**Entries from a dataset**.
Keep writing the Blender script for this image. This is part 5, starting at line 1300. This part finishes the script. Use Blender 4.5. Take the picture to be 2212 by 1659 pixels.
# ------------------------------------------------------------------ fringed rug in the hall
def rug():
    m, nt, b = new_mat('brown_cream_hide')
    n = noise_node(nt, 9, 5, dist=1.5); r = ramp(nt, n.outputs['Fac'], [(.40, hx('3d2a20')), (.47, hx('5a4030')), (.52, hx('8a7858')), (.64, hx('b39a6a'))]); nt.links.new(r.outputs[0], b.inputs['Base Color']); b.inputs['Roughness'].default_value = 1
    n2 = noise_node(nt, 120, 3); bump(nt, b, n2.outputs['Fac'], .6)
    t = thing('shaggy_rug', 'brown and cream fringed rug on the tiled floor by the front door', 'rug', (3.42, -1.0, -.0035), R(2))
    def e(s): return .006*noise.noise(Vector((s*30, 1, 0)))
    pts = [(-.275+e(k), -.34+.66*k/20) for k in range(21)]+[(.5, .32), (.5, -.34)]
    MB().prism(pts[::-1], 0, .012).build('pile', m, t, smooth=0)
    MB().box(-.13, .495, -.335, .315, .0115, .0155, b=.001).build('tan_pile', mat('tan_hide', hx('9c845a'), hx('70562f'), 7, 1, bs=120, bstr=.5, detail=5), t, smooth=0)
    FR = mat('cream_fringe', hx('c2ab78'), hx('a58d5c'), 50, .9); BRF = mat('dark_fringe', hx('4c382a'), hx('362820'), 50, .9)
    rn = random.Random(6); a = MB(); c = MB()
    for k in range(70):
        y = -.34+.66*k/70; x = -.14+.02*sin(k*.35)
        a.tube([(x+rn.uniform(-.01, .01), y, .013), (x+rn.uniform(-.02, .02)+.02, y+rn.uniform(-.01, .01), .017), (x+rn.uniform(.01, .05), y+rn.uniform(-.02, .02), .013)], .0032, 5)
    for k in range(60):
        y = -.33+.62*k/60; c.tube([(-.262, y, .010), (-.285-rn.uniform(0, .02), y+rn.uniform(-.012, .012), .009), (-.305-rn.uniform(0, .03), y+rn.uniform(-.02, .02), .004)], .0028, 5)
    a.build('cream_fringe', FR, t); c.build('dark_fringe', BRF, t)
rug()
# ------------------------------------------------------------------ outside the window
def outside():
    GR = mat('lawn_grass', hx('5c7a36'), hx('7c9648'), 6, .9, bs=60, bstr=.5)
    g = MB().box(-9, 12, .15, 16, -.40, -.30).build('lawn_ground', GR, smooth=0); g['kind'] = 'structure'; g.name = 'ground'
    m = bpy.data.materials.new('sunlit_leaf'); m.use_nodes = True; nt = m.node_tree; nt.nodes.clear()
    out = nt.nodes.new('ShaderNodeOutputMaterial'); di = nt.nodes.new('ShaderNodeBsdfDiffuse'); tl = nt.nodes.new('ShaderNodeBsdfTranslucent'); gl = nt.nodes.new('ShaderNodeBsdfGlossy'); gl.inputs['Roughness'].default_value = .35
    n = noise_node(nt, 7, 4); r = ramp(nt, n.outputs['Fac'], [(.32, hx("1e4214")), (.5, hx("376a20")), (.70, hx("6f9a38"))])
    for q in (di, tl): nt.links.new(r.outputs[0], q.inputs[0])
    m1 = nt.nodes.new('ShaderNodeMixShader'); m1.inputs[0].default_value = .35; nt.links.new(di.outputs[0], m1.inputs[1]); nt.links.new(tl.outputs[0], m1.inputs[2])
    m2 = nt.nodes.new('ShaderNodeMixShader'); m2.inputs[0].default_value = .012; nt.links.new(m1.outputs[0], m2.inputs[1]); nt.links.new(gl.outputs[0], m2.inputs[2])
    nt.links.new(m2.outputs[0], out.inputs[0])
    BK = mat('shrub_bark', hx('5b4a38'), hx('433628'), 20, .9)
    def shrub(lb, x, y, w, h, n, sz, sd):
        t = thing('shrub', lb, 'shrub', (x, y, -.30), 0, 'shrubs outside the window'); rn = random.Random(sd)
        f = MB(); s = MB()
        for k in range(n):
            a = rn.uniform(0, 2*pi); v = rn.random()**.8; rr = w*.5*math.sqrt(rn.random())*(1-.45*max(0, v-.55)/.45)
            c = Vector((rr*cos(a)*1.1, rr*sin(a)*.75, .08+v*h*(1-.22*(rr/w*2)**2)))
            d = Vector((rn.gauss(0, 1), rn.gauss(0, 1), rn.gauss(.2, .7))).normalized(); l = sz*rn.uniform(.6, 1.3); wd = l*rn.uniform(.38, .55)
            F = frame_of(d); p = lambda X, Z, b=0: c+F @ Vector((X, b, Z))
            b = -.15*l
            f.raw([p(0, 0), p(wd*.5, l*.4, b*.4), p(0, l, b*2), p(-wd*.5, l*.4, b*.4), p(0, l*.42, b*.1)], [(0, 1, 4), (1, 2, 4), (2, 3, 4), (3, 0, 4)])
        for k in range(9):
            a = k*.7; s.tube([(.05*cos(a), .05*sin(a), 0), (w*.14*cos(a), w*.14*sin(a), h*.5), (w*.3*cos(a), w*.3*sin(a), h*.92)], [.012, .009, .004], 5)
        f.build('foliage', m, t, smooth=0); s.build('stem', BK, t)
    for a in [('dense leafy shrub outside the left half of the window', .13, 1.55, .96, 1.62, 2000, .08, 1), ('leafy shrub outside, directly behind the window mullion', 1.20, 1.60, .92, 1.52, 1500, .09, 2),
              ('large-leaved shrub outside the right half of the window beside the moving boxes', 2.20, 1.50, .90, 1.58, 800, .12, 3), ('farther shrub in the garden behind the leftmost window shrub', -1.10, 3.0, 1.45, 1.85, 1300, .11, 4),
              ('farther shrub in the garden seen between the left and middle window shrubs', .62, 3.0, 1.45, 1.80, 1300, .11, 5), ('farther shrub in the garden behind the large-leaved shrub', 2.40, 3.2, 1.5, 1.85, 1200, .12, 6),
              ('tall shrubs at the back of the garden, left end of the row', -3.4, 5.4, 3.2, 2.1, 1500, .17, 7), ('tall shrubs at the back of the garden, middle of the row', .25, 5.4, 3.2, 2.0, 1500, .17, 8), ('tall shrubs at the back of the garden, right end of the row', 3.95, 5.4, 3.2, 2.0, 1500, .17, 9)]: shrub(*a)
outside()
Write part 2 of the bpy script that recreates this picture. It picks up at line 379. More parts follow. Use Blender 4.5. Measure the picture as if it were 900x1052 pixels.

**What the exercise asks**. Write out all the records above again, exactly as they stand.

**Worked solution**.
Keep writing the Blender script for this image. This is part 5, starting at line 1300. This part finishes the script. Use Blender 4.5. Take the picture to be 2212 by 1659 pixels.
# ------------------------------------------------------------------ fringed rug in the hall
def rug():
    m, nt, b = new_mat('brown_cream_hide')
    n = noise_node(nt, 9, 5, dist=1.5); r = ramp(nt, n.outputs['Fac'], [(.40, hx('3d2a20')), (.47, hx('5a4030')), (.52, hx('8a7858')), (.64, hx('b39a6a'))]); nt.links.new(r.outputs[0], b.inputs['Base Color']); b.inputs['Roughness'].default_value = 1
    n2 = noise_node(nt, 120, 3); bump(nt, b, n2.outputs['Fac'], .6)
    t = thing('shaggy_rug', 'brown and cream fringed rug on the tiled floor by the front door', 'rug', (3.42, -1.0, -.0035), R(2))
    def e(s): return .006*noise.noise(Vector((s*30, 1, 0)))
    pts = [(-.275+e(k), -.34+.66*k/20) for k in range(21)]+[(.5, .32), (.5, -.34)]
    MB().prism(pts[::-1], 0, .012).build('pile', m, t, smooth=0)
    MB().box(-.13, .495, -.335, .315, .0115, .0155, b=.001).build('tan_pile', mat('tan_hide', hx('9c845a'), hx('70562f'), 7, 1, bs=120, bstr=.5, detail=5), t, smooth=0)
    FR = mat('cream_fringe', hx('c2ab78'), hx('a58d5c'), 50, .9); BRF = mat('dark_fringe', hx('4c382a'), hx('362820'), 50, .9)
    rn = random.Random(6); a = MB(); c = MB()
    for k in range(70):
        y = -.34+.66*k/70; x = -.14+.02*sin(k*.35)
        a.tube([(x+rn.uniform(-.01, .01), y, .013), (x+rn.uniform(-.02, .02)+.02, y+rn.uniform(-.01, .01), .017), (x+rn.uniform(.01, .05), y+rn.uniform(-.02, .02), .013)], .0032, 5)
    for k in range(60):
        y = -.33+.62*k/60; c.tube([(-.262, y, .010), (-.285-rn.uniform(0, .02), y+rn.uniform(-.012, .012), .009), (-.305-rn.uniform(0, .03), y+rn.uniform(-.02, .02), .004)], .0028, 5)
    a.build('cream_fringe', FR, t); c.build('dark_fringe', BRF, t)
rug()
# ------------------------------------------------------------------ outside the window
def outside():
    GR = mat('lawn_grass', hx('5c7a36'), hx('7c9648'), 6, .9, bs=60, bstr=.5)
    g = MB().box(-9, 12, .15, 16, -.40, -.30).build('lawn_ground', GR, smooth=0); g['kind'] = 'structure'; g.name = 'ground'
    m = bpy.data.materials.new('sunlit_leaf'); m.use_nodes = True; nt = m.node_tree; nt.nodes.clear()
    out = nt.nodes.new('ShaderNodeOutputMaterial'); di = nt.nodes.new('ShaderNodeBsdfDiffuse'); tl = nt.nodes.new('ShaderNodeBsdfTranslucent'); gl = nt.nodes.new('ShaderNodeBsdfGlossy'); gl.inputs['Roughness'].default_value = .35
    n = noise_node(nt, 7, 4); r = ramp(nt, n.outputs['Fac'], [(.32, hx("1e4214")), (.5, hx("376a20")), (.70, hx("6f9a38"))])
    for q in (di, tl): nt.links.new(r.outputs[0], q.inputs[0])
    m1 = nt.nodes.new('ShaderNodeMixShader'); m1.inputs[0].default_value = .35; nt.links.new(di.outputs[0], m1.inputs[1]); nt.links.new(tl.outputs[0], m1.inputs[2])
    m2 = nt.nodes.new('ShaderNodeMixShader'); m2.inputs[0].default_value = .012; nt.links.new(m1.outputs[0], m2.inputs[1]); nt.links.new(gl.outputs[0], m2.inputs[2])
    nt.links.new(m2.outputs[0], out.inputs[0])
    BK = mat('shrub_bark', hx('5b4a38'), hx('433628'), 20, .9)
    def shrub(lb, x, y, w, h, n, sz, sd):
        t = thing('shrub', lb, 'shrub', (x, y, -.30), 0, 'shrubs outside the window'); rn = random.Random(sd)
        f = MB(); s = MB()
        for k in range(n):
            a = rn.uniform(0, 2*pi); v = rn.random()**.8; rr = w*.5*math.sqrt(rn.random())*(1-.45*max(0, v-.55)/.45)
            c = Vector((rr*cos(a)*1.1, rr*sin(a)*.75, .08+v*h*(1-.22*(rr/w*2)**2)))
            d = Vector((rn.gauss(0, 1), rn.gauss(0, 1), rn.gauss(.2, .7))).normalized(); l = sz*rn.uniform(.6, 1.3); wd = l*rn.uniform(.38, .55)
            F = frame_of(d); p = lambda X, Z, b=0: c+F @ Vector((X, b, Z))
            b = -.15*l
            f.raw([p(0, 0), p(wd*.5, l*.4, b*.4), p(0, l, b*2), p(-wd*.5, l*.4, b*.4), p(0, l*.42, b*.1)], [(0, 1, 4), (1, 2, 4), (2, 3, 4), (3, 0, 4)])
        for k in range(9):
            a = k*.7; s.tube([(.05*cos(a), .05*sin(a), 0), (w*.14*cos(a), w*.14*sin(a), h*.5), (w*.3*cos(a), w*.3*sin(a), h*.92)], [.012, .009, .004], 5)
        f.build('foliage', m, t, smooth=0); s.build('stem', BK, t)
    for a in [('dense leafy shrub outside the left half of the window', .13, 1.55, .96, 1.62, 2000, .08, 1), ('leafy shrub outside, directly behind the window mullion', 1.20, 1.60, .92, 1.52, 1500, .09, 2),
              ('large-leaved shrub outside the right half of the window beside the moving boxes', 2.20, 1.50, .90, 1.58, 800, .12, 3), ('farther shrub in the garden behind the leftmost window shrub', -1.10, 3.0, 1.45, 1.85, 1300, .11, 4),
              ('farther shrub in the garden seen between the left and middle window shrubs', .62, 3.0, 1.45, 1.80, 1300, .11, 5), ('farther shrub in the garden behind the large-leaved shrub', 2.40, 3.2, 1.5, 1.85, 1200, .12, 6),
              ('tall shrubs at the back of the garden, left end of the row', -3.4, 5.4, 3.2, 2.1, 1500, .17, 7), ('tall shrubs at the back of the garden, middle of the row', .25, 5.4, 3.2, 2.0, 1500, .17, 8), ('tall shrubs at the back of the garden, right end of the row', 3.95, 5.4, 3.2, 2.0, 1500, .17, 9)]: shrub(*a)
outside()
Write part 2 of the bpy script that recreates this picture. It picks up at line 379. More parts follow. Use Blender 4.5. Measure the picture as if it were 900x1052 pixels.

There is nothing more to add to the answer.